Take the Fun out of Gameing.

I was talking about this yesterday, how game designers don't finish games any more (ETW, anyone?) and sell the Beta version, effectively making the customer the Beta tester without knowing it.

I figured this out a long time ago; it's why I have my one-year rule. It's a personal rule that I won't buy any game until it has been out for at least a year, if not longer.

Waiting this long allows me to ignore all of the obnoxious advertising, propaganda, campaigning and hype that companies try to create for their usually POS game. It allows me to see if the game is any good by reading reviews and posts by other gamers. It allows most of the bugs to be fixed, and if they aren't, not be disappointed having waited for a year for promised bug-fixes that never came. It usually allows the price to drop, and for moddable games now, let's me see what kind of mods are out there and how large and active the game community is, thus giving me an idea of potential mods of the future. It lets me see how the devs have responded to issues and their attitude towards their customers.

Following this has made me a lot happier about buying games, without having been psyched-out by false advertising, unrealised expectations, disappointing flaws and poor design decisions. Now I have a much better idea of what's for sale, and whether I will pay N dollars for a game.

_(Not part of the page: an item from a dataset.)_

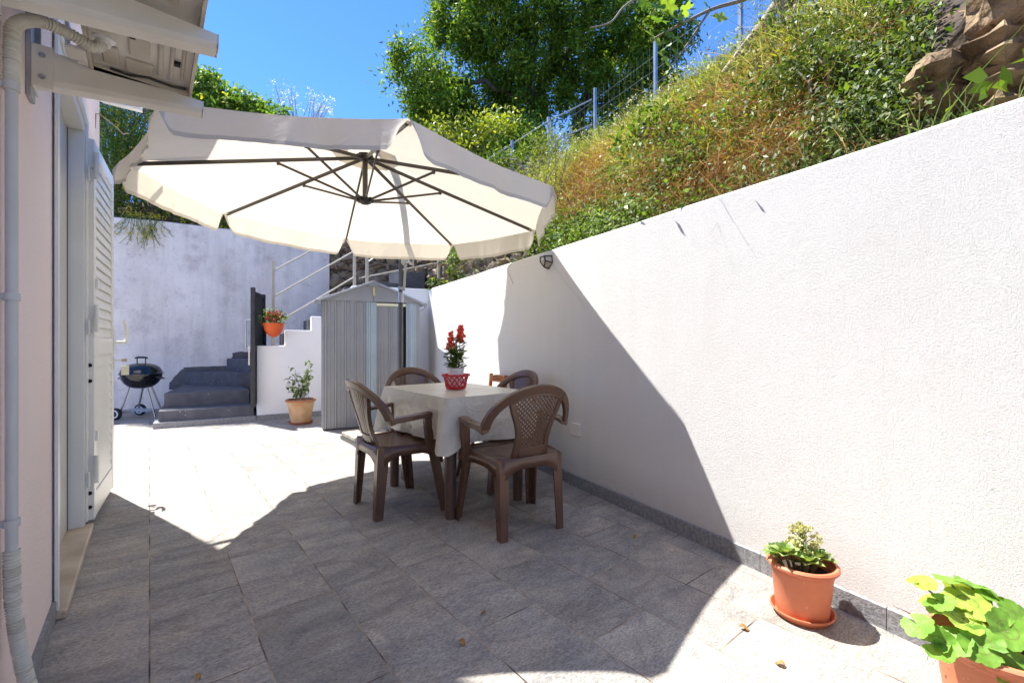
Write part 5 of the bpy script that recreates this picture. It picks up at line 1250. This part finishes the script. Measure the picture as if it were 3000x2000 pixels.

I only violated my rule once, and I was sorry for it. NEVER buy a game hot off the press. (*mumble* stupid alpha *mutter*)
 
I think it's the opposite. Piracy, or the threat of piracy, leads developers to increasingly do annoying things like install rootkits or remove dedicated servers or include overly intrusive copy protection that makes them look more greedy and in turn makes more people think they're more justified in pirating. Or it just leads them to developing games for consoles only.

Piracy is part of the free market. If you can buy games for less than the selling price or $0 even, you would. That's only rational. Woohoo!
 
He is stating this openly!? Wow, just wow. This is moustache twirling scale villainy right here.

Edit: He, that might make a fun comic book character:

"Bobby Kotick" DESTROYER OF ART! ABUSER OF PROGRAMMERS! SOUL SUCKING VILLAIN FROM THE DEPTHS OF THE CORPORATE WORLD!
 
The article has very biased wording. Next time just present the facts, please. As for my response, Activision isn't the only gaming company out there.
 
The article has very biased wording. Next time just present the facts, please. As for my response, Activision isn't the only gaming company out there.

Yeah you've got honest EA (whose made such great finished titles such as Spore, the Sims, Simcity Societies, etc.) and... uhh... hmmm.....
 
The only thing Rockstar Games is infamous for is the content of their games, which could be fixed by not playing them if you're a prude.
 
Happy employees make good workers, that is good management. I wonder about his rationale about destroying the morale of his most creative staff. Surely his comments will garner many negative feedback from fans and such, methinks this man will be fired soon.
 
Frankly, I'm not quite sure most games meet the constitutional requirements to receive any copyright protections. This is the only thing giving the government authority to stop pirating. I'm now sure how useful some of these games are. It could be read as only securing the rights of the actual programmers, not the company backing the games.
The games themselves may not be useful, but the same algorithms that make game simulations possible, can be employed in real life scientific simulations too. It's still useful innovation.

Also, this is a case of the constitution giving with a clause an a purpose. The purpose is ignored, and the clause is applied. Much like gun rights. Not saying that it's the way it should be but it's they way it is.